Because there’s no place quite like the Great British high street – from its niche independents, to seasonal Pop-Ups and those expansive yet elegant department stores – Because Magazine is on a mission to champion the bricks-and-mortar of London in all its glory. Each week, we’ll beeline to the rails of our favourite retailers to scope out the must-have pieces and in-store exclusives that are more than worth making an effort for. This week, we're in Chelsea to have a look around Blaiz Boutique.

“Nothing is ever good enough, especially in such a competitive landscape,” asserts Stephanie Mordehachvili, the founder of Blaiz, whilst perched in a plush pink chair and gesturing around her store accented with palm fronds and tropical flowers. 

Under Mordehachvili’s direction, it was renovated and opened in early 2018 as a concept store focused on Latin American fashion. Formerly working in finance as a retail investor, she clearly has a pragmatism not belied by her easy manner and immaculate clothes: “We do a lot of initiatives here. It doesn’t appear that way, it looks like a fashion store, but there is a lot going on behind the scenes.”

It was during a trip to Brazil in 2014 with her now-husband that initiated what has since become Blaiz. Mordehachvili began noticing the clothing and “I just knew,” she explains, “that these brands, for whatever reason, were not in Europe, in Paris or London, so I started investigating, getting under the hood of the designer landscape in Rio, Sao Paulo, Minas Gerais.”

In 2015, Blaiz began as a showroom with buyers from around Europe coming to look at the collections she curated. The showroom became pop ups and the pop ups became a permanent store on Kings Road in Chelsea. Her passion in the search for the best Latin American pieces and designers grew, as did the number of trips, beginning in Brazil, before expanding to include Colombia, Peru and Mexico.

“If you don’t make those trips out there you then just get stuck with the ones that have already come [... to Paris]. And that’s not really a find. The brands that we do find are real partners for us and we really respect them.”

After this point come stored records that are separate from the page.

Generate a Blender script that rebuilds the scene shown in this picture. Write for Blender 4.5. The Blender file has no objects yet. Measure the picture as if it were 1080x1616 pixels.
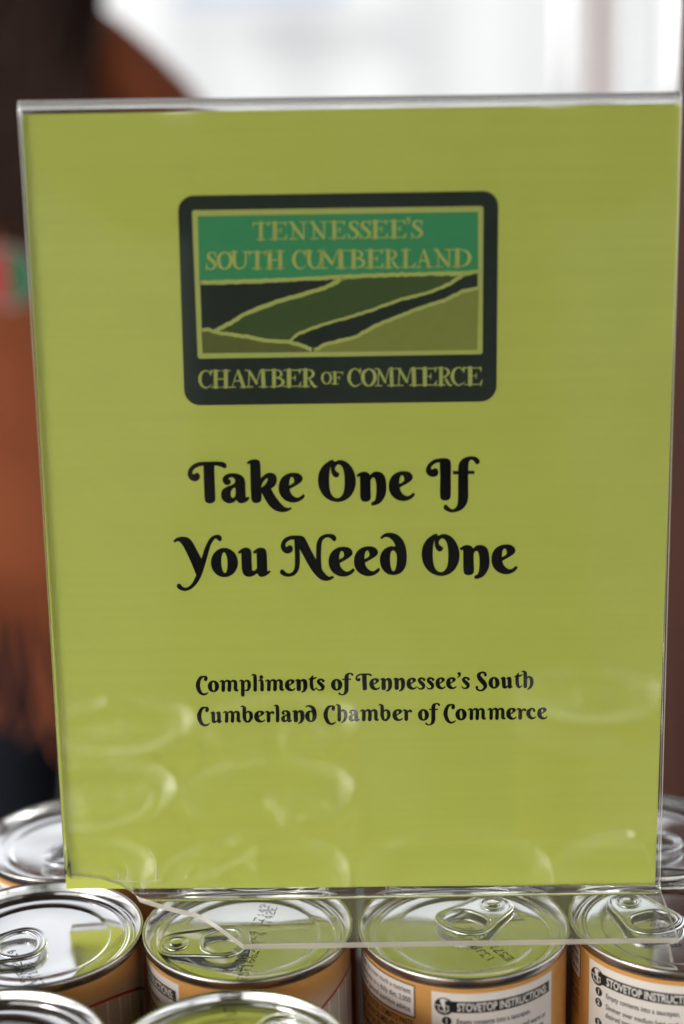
import bpy, bmesh, math, random
from mathutils import Vector, Matrix, geometry
random.seed(7)
R=math.radians
S=bpy.context.scene
# ------------------------------------------------------------------ camera
CAM=Vector((.00834,-.54009,.28694))
cx=Vector((.9995827,.01470859,-.02486108)); cy=Vector((.02035691,.2519263,.96753229)); cz=Vector((.0204942,-.96763464,.25152175))
FPX=2537.1
cam=bpy.data.cameras.new('camera'); camo=bpy.data.objects.new('camera',cam); S.collection.objects.link(camo)
camo.matrix_world=Matrix(((cx.x,cy.x,cz.x,CAM.x),(cx.y,cy.y,cz.y,CAM.y),(cx.z,cy.z,cz.z,CAM.z),(0,0,0,1)))
cam.sensor_fit='VERTICAL'; cam.sensor_height=36; cam.lens=FPX*36/1616
cam.clip_start=.01; cam.clip_end=2000
cam.dof.use_dof=True; cam.dof.focus_distance=.575; cam.dof.aperture_fstop=3.6; cam.dof.aperture_blades=0
S.camera=camo
# ------------------------------------------------------------------ sky, sun, exposure
SUN_EL,SUN_AZ=R(27),R(228)
w=bpy.data.worlds.new('World'); S.world=w; w.use_nodes=True
nt=w.node_tree; nt.nodes.clear()
sky=nt.nodes.new('ShaderNodeTexSky'); sky.sky_type='NISHITA'; sky.sun_disc=False
sky.sun_elevation=SUN_EL; sky.sun_rotation=SUN_AZ; sky.air_density=1.0; sky.dust_density=1; sky.ozone_density=1
hs=nt.nodes.new('ShaderNodeHueSaturation'); hs.inputs['Saturation'].default_value=.15
bg=nt.nodes.new('ShaderNodeBackground'); bg.inputs[1].default_value=.15
wo=nt.nodes.new('ShaderNodeOutputWorld')
nt.links.new(sky.outputs[0],hs.inputs['Color']); nt.links.new(hs.outputs[0],bg.inputs[0]); nt.links.new(bg.outputs[0],wo.inputs[0])
sl=bpy.data.lights.new('sun','SUN'); sl.energy=.85; sl.angle=R(22); sl.color=(1,.96,.9)
so=bpy.data.objects.new('sun',sl); S.collection.objects.link(so)
sd=Vector((math.sin(SUN_AZ)*math.cos(SUN_EL),math.cos(SUN_AZ)*math.cos(SUN_EL),math.sin(SUN_EL)))
so.rotation_euler=sd.to_track_quat('Z','Y').to_euler()
S.view_settings.view_transform='Standard'; S.view_settings.look='None'; S.view_settings.gamma=1
S.view_settings.exposure=1.4
S.render.engine='CYCLES'
S.cycles.max_bounces=14; S.cycles.transparent_max_bounces=24; S.cycles.transmission_bounces=10; S.cycles.glossy_bounces=6

# ------------------------------------------------------------------ helpers
C=S.collection
def tag(o,label=None,cat=None,group=None,kind=None):
    if label:o['label']=label
    if cat:o['category']=cat
    if group:o['group']=group
    if kind:o['kind']=kind
    return o
def empty(name,loc=(0,0,0),rz=0):
    o=bpy.data.objects.new(name,None); C.objects.link(o); o.location=loc; o.rotation_euler=(0,0,rz); o.empty_display_size=.02
    return o
def obj(name,me,mats,parent=None,smooth=False):
    if isinstance(me,bmesh.types.BMesh):
        m=bpy.data.meshes.new(name); me.to_mesh(m); me.free(); me=m
    o=bpy.data.objects.new(name,me); C.objects.link(o)
    if not isinstance(mats,(list,tuple)): mats=[mats]
    if not me.materials:
        for m in mats: me.materials.append(m)
    if parent is not None: o.parent=parent
    if smooth:
        for p in me.polygons:p.use_smooth=True
    return o
def mesh(name,vs,fs):
    m=bpy.data.meshes.new(name); m.from_pydata([tuple(v) for v in vs],[],fs); m.update(); return m
def srgb(r,g,b):
    f=lambda c:(c/255/12.92 if c/255<=.04045 else ((c/255+.055)/1.055)**2.4)
    return (f(r),f(g),f(b),1)
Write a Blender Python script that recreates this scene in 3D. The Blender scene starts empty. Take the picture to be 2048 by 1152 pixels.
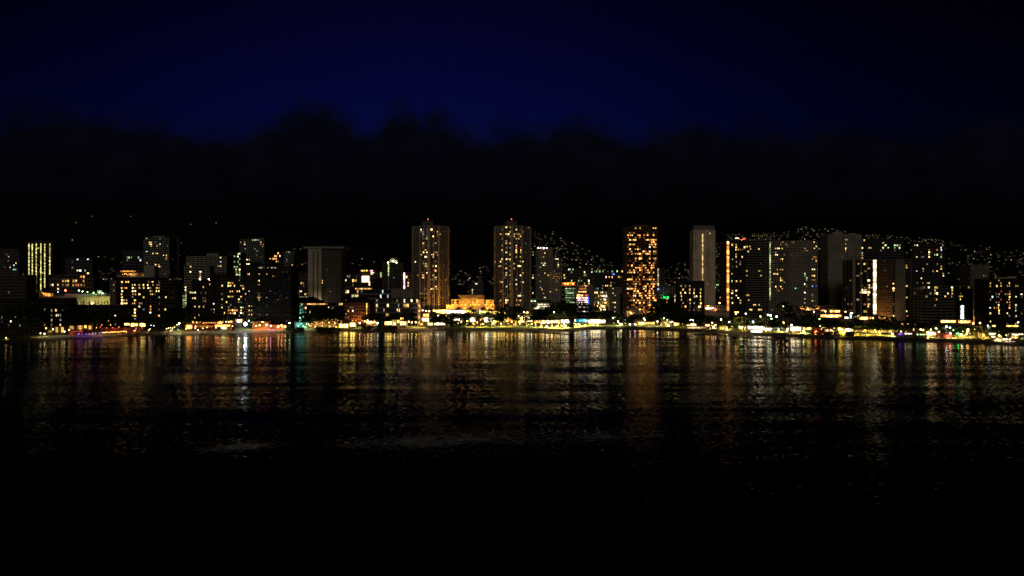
import bpy, math, random
from mathutils import Vector, Matrix, noise as mnoise

random.seed(11)
R = math.radians
scene = bpy.context.scene
COL = scene.collection
FOC = 1365.33            # focal length in survey pixels (24 mm lens, 2048 px wide)
EYE = 50.0               # camera height above the sea, metres
G = 2.5                  # height of the level land above the sea

# ------------------------------------------------------------------ camera
cam_data = bpy.data.cameras.new('camera')
cam_data.lens = 24.0
cam_data.sensor_width = 36.0
cam_data.clip_start = 1.0
cam_data.clip_end = 30000.0
cam = bpy.data.objects.new('camera', cam_data)
cam.location = (0, 0, EYE)
cam.rotation_euler = (R(90), 0, 0)
COL.objects.link(cam)
scene.camera = cam

# ------------------------------------------------------------------ view
scene.view_settings.view_transform = 'Standard'
scene.view_settings.look = 'None'
scene.view_settings.exposure = 0.0
scene.view_settings.gamma = 1.0
scene.view_settings.use_curve_mapping = False
scene.render.engine = 'CYCLES'
cy = scene.cycles
cy.max_bounces = 5
cy.diffuse_bounces = 2
cy.glossy_bounces = 3
cy.transmission_bounces = 2
cy.transparent_max_bounces = 4
cy.caustics_reflective = True
cy.sample_clamp_indirect = 6.0
cy.use_light_tree = True
cy.use_denoising = True
cy.filter_width = 1.6

# ------------------------------------------------------------------ world: last blue of dusk above a cloud bank
world = bpy.data.worlds.new('World')
scene.world = world
world.use_nodes = True
wt = world.node_tree
for n in list(wt.nodes):
    wt.nodes.remove(n)


def wn(kind, **kw):
    n = wt.nodes.new(kind)
    for k, v in kw.items():
        setattr(n, k, v)
    return n


def wmath(op, a, b=None, clamp=False):
    n = wn('ShaderNodeMath', operation=op, use_clamp=clamp)
    for i, v in enumerate((a, b)):
        if v is None:
            continue
        if isinstance(v, (int, float)):
            n.inputs[i].default_value = v
        else:
            wt.links.new(v, n.inputs[i])
    return n.outputs[0]


def wramp(fac, stops, interp='EASE'):
    n = wn('ShaderNodeValToRGB')
    n.color_ramp.interpolation = interp
    e = n.color_ramp.elements
    e[0].position, e[0].color = stops[0][0], (*stops[0][1], 1)
    e[1].position, e[1].color = stops[-1][0], (*stops[-1][1], 1)
    for p, c in stops[1:-1]:
        k = e.new(p)
        k.color = (*c, 1)
    wt.links.new(fac, n.inputs[0])
    return n.outputs[0]


tc = wn('ShaderNodeTexCoord')
sep = wn('ShaderNodeSeparateXYZ')
wt.links.new(tc.outputs['Generated'], sep.inputs[0])
# the bank lies as a long straight wall to the north: its height angle shrinks with distance along it
flat = wmath('SQRT', wmath('ADD', wmath('MULTIPLY', sep.outputs[1], sep.outputs[1]), wmath('MULTIPLY', wmath('MULTIPLY', sep.outputs[0], sep.outputs[0]), .12)))
elev = wmath('MULTIPLY', wmath('ARCTAN2', sep.outputs[2], flat), 57.2958)          # degrees
azim = wmath('MULTIPLY', wmath('ARCTAN2', sep.outputs[0], sep.outputs[1]), 57.2958)
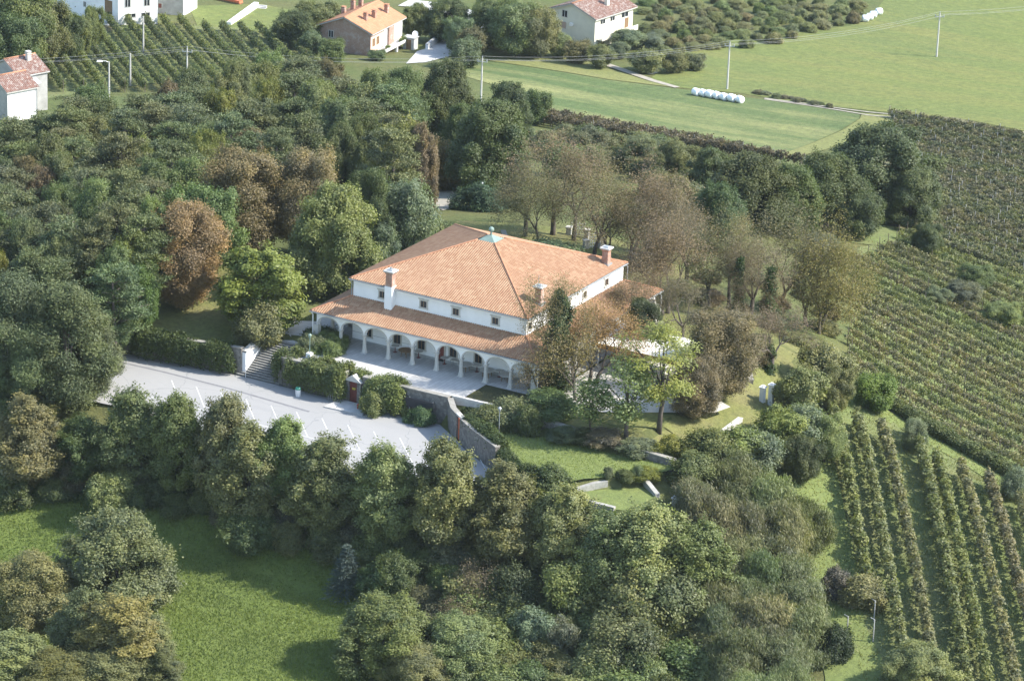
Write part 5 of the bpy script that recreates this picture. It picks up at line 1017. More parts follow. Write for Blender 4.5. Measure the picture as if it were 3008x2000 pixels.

Mordehachvili’s personal favourites in the store include, fittingly, the copper knitted midi dress she herself is wearing. “I love it! The brand is called Hera Concept and was created by two sisters who are so feminine and kind. They only employ women, other female artisans in Peru, and they use the finest fabrics, beautiful, beautiful alpaca blends.” The collection of wool overcoats, capes and dresses in neutral shades, soft browns, light caramels and creams, hang from a small rail  along the back wall. “They are very ethical, very fair and their pieces are just absolutely timeless. All the proceeds then go back to solving infertility. They are just so fantastically female.”

She speeds up. “Then,” she continues, “we’ve got a company that I am in absolute admiration of. They were a family business and although they expanded into a global entity they kept that family identity at their core. And that’s Schutz, it’s in the Arezzo group, who started in the south of Brazil. They were importing leather from Argentina and built this business. They are now the largest footwear designers in Latin America. And they do really beautiful, very contemporary shoes and boots.”

"And these," Mordehachvili says, pointing to a row of brightly coloured woven clutches and bags, "are actually made in Mexican prisons. Often these prisoners had been the primary earner and many of them were just stealing to help their families. So, their families are in a slightly precarious state and what happens is they are able to come and spend time with the prisoners and weave these bags together. It brings the family together and helps them make an income. And it helps them kind of move on. They’re producing and they are very skilled. It’s mostly the men who do the making, because it’s recycled plastic raffia and it takes a lot of strength. I just love everything in here, but those would be my favourites!”

For her, it is the unexpectedness in the designers’ work that she looks for when choosing the pieces in her store. “They really let it breathe. There are no boundaries. I’ve lived in London my whole life and it used to be very stuffy. There would not have been an appetite for any of this say 10 or 15 years ago - there has been a big shift and the landscape is still moving.

Blaiz Boutique is located on 227-229 King's Rd, Chelsea, London SW3 5EJ.